I have to admit that I never really understood the advantages of rebase, and what I mean by this is they I actually don’t understand how the dangers of rebase out-weighs any form of advantages. Especially because on of the major advantages of merge is that you can squash your local commit history when you submit it to your main branch.

What we do is that we tie every pull request to a relatively small feature task, and because we do this, we genuinely don’t care about the individual commits developers do. Which means they can commit really silly messages if they are heading to a meeting or if they are just tired at the end of the day. It also helps with them merging main into their branch often, because it doesn’t taint the history.

The biggest advantage we’ve seen, that maybe we didn’t expect, is that nobody ever fucks up our tree in a way that needs someone who actually understands git to solve. We’ve also locked down the use of force push so that is not available to anyone unless it’s absolutely needed. Part of the reason I set this up initially was to protect myself from me, but it’s been a good thing since.

But I’m actually curious if it’s wrong.

2 comments

> Especially because on of the major advantages of merge is that you can squash your local commit history when you submit it to your main branch.

Squashing is in no-way limited to merging and is actually done by doing an interactive rebase. Nothing is stopping you from squashing without creating a merge commit. It's entirely separate.

If you're squashing everything anyway, what does merging even give you?

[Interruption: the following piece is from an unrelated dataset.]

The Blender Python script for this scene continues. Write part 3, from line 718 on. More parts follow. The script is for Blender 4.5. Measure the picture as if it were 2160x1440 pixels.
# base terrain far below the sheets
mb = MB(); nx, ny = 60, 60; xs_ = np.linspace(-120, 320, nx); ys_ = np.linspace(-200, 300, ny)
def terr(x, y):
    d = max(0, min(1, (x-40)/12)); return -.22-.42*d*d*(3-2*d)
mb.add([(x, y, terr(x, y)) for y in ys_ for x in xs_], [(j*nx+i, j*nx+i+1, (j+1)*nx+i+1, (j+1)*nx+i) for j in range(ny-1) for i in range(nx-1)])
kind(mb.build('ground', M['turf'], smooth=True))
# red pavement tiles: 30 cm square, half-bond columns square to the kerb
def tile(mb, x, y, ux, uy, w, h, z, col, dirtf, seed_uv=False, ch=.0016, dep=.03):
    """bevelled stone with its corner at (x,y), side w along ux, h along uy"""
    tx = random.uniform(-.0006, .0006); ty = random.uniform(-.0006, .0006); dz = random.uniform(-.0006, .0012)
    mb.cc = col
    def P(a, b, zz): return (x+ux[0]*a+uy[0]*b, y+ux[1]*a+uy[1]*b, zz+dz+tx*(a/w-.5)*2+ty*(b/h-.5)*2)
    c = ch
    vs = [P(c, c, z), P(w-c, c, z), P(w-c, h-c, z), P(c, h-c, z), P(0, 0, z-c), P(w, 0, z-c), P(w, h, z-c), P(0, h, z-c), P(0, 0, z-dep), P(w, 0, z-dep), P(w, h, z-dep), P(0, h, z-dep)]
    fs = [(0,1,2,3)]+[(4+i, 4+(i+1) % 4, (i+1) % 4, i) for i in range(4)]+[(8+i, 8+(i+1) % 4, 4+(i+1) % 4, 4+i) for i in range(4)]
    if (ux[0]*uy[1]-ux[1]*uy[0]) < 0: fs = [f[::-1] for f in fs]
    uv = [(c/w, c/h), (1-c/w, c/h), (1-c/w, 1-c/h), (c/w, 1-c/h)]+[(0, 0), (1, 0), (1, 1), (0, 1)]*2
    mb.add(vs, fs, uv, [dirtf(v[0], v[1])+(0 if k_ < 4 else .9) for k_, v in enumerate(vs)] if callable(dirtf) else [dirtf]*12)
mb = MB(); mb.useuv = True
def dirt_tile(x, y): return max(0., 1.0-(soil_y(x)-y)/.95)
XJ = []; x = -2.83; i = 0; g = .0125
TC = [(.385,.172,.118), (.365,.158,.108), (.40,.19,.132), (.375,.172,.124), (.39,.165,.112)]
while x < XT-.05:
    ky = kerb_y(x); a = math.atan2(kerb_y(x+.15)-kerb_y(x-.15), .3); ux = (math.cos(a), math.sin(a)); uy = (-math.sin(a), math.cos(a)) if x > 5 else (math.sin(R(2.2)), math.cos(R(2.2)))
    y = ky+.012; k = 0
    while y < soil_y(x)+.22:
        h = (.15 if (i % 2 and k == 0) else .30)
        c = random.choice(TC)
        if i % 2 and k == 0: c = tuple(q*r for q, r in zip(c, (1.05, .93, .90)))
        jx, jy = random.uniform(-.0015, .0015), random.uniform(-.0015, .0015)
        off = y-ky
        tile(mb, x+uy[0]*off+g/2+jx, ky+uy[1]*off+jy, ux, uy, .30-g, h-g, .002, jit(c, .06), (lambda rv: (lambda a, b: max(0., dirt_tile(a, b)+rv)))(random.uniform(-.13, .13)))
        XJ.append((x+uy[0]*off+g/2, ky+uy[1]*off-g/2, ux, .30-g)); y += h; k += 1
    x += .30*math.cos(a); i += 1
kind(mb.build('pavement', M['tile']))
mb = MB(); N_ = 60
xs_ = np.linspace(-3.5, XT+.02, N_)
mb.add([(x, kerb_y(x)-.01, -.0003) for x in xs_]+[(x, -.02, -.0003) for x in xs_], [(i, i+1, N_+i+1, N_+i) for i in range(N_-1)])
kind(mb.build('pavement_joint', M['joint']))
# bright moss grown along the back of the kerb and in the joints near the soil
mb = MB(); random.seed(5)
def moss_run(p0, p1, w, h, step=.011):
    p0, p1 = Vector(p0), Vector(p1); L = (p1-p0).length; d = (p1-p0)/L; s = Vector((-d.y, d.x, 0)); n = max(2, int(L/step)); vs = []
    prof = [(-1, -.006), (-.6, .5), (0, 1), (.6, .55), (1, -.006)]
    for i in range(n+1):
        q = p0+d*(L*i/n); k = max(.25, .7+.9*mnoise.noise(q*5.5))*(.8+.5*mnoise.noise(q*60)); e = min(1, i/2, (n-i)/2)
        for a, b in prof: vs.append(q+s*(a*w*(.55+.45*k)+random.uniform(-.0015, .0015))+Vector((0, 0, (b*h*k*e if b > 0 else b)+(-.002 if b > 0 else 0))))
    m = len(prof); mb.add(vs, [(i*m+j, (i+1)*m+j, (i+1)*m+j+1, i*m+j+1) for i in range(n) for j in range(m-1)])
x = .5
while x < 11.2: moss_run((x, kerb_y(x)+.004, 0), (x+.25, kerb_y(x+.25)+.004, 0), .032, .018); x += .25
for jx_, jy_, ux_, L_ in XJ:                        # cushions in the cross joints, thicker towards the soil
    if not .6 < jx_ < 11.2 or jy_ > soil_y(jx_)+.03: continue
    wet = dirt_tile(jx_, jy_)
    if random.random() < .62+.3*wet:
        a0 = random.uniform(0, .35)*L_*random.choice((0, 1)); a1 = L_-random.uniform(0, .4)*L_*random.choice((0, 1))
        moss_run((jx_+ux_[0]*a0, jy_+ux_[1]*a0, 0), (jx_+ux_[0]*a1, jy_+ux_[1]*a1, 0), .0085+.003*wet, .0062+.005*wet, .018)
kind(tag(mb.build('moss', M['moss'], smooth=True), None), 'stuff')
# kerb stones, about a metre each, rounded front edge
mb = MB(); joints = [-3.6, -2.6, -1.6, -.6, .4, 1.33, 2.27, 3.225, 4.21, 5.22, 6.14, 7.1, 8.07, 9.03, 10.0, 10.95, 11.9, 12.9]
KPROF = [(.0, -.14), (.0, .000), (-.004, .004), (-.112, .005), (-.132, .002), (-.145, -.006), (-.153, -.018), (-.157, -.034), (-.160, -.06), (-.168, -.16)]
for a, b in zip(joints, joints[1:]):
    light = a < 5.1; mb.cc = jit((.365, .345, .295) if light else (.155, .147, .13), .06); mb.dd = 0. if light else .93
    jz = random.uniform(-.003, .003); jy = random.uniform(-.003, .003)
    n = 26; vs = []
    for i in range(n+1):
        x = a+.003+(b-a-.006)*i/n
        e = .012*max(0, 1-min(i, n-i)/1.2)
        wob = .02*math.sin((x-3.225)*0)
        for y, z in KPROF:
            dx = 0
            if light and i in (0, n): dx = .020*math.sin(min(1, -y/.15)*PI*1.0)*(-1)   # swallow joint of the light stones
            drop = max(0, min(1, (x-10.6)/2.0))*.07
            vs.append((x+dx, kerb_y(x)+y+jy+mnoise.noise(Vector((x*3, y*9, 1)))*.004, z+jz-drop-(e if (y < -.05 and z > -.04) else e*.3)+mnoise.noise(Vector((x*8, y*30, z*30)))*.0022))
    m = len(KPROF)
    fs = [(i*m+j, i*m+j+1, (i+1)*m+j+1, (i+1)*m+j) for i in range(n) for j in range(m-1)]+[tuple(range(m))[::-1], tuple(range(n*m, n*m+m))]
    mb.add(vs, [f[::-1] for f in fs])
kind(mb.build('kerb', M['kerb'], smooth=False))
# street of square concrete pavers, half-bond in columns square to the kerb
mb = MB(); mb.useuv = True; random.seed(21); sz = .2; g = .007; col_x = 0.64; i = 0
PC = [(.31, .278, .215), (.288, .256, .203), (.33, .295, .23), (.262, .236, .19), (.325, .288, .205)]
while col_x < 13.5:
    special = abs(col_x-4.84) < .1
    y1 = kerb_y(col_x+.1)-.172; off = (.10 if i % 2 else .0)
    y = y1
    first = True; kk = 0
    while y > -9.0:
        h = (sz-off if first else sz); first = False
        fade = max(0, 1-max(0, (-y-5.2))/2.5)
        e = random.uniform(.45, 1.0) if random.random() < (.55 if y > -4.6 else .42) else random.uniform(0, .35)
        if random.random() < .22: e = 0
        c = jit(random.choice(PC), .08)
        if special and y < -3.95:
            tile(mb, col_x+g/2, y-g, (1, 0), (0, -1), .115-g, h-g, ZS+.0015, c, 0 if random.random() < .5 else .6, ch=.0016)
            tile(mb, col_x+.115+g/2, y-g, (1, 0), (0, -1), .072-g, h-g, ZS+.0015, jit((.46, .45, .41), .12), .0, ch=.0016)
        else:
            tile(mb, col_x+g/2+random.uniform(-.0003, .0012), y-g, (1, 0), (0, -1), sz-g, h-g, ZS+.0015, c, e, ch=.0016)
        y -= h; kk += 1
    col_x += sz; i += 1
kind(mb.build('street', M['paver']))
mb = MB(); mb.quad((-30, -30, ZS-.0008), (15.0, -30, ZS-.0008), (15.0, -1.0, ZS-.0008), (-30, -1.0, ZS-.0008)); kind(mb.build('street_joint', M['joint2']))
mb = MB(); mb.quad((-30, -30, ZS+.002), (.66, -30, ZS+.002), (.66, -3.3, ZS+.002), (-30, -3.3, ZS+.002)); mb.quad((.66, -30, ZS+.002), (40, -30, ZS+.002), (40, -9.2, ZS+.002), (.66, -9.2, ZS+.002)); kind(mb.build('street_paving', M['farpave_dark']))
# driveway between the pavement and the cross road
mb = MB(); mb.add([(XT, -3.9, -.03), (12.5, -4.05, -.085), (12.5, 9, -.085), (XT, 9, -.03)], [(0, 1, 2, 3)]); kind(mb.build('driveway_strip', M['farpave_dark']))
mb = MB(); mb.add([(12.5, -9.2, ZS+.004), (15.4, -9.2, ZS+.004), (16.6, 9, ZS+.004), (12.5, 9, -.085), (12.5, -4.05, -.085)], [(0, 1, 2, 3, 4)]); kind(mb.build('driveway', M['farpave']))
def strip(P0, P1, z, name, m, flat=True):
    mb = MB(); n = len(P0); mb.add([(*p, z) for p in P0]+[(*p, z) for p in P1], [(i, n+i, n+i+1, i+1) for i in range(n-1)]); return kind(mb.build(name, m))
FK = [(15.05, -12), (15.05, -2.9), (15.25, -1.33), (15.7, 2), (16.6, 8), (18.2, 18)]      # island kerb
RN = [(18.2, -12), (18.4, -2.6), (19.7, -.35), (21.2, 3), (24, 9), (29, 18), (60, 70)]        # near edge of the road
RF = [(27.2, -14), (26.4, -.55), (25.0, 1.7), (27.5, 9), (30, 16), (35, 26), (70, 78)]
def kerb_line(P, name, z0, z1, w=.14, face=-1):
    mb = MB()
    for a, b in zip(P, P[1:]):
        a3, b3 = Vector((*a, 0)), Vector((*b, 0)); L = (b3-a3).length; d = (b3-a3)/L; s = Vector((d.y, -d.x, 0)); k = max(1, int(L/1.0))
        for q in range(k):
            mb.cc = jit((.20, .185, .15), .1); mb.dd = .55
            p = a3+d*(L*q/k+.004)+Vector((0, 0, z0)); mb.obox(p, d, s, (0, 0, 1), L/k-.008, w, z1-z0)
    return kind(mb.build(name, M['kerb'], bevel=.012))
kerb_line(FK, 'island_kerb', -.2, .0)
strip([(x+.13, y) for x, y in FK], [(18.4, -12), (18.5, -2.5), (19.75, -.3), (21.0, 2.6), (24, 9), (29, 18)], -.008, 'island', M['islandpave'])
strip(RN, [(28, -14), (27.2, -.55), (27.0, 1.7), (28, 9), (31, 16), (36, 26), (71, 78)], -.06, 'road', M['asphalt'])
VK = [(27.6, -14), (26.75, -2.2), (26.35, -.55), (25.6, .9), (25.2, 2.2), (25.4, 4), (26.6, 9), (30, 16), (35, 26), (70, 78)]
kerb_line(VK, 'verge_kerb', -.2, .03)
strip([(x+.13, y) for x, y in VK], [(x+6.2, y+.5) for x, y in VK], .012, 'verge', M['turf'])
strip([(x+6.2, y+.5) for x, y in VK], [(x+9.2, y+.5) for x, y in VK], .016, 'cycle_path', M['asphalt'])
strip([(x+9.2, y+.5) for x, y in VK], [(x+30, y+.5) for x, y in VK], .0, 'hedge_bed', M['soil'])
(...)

Is your main branch just:

* merge B

* squashed commit B

* merge A

* squashed commit A

If you didn't merge, you'd have:

* squashed commit B

* squashed commit A

> What we do is that we tie every pull request to a relatively small feature task, and because we do this, we genuinely don’t care about the individual commits developers do.

Except eventually there is a large feature task and then you end up with a giant commit that is annoying when git-bisecting.

But at the end of the day, these things only matter if you are spelunking through git history and/or using things like git bisect. If your git history is "write-only & rollback", then none of this stuff matters.

> advantages of merge is that you can squash your local commit history

No, it's the other way around. Squashing is a type of rebase.

Most workflows involve both. Merges can also be fast-forward merges, which are indistinguishable from rebases. Choosing between a rebase and a merge operation is often the wrong question to ask. The question is what state you wish the repository to end up in.

> I’m actually curious if it’s wrong

Look at "git log". It is readable and easy to understand? It is obvious why each commit was made, and why alternative solutions were turned down?

Are you able to use "git bisect" to track down problems?

Then you're doing it right. If not, think about what a functional commit log would look like and how you would get there. Working together is culture, and what type of merges you decide to use is just a tiny part of that culture.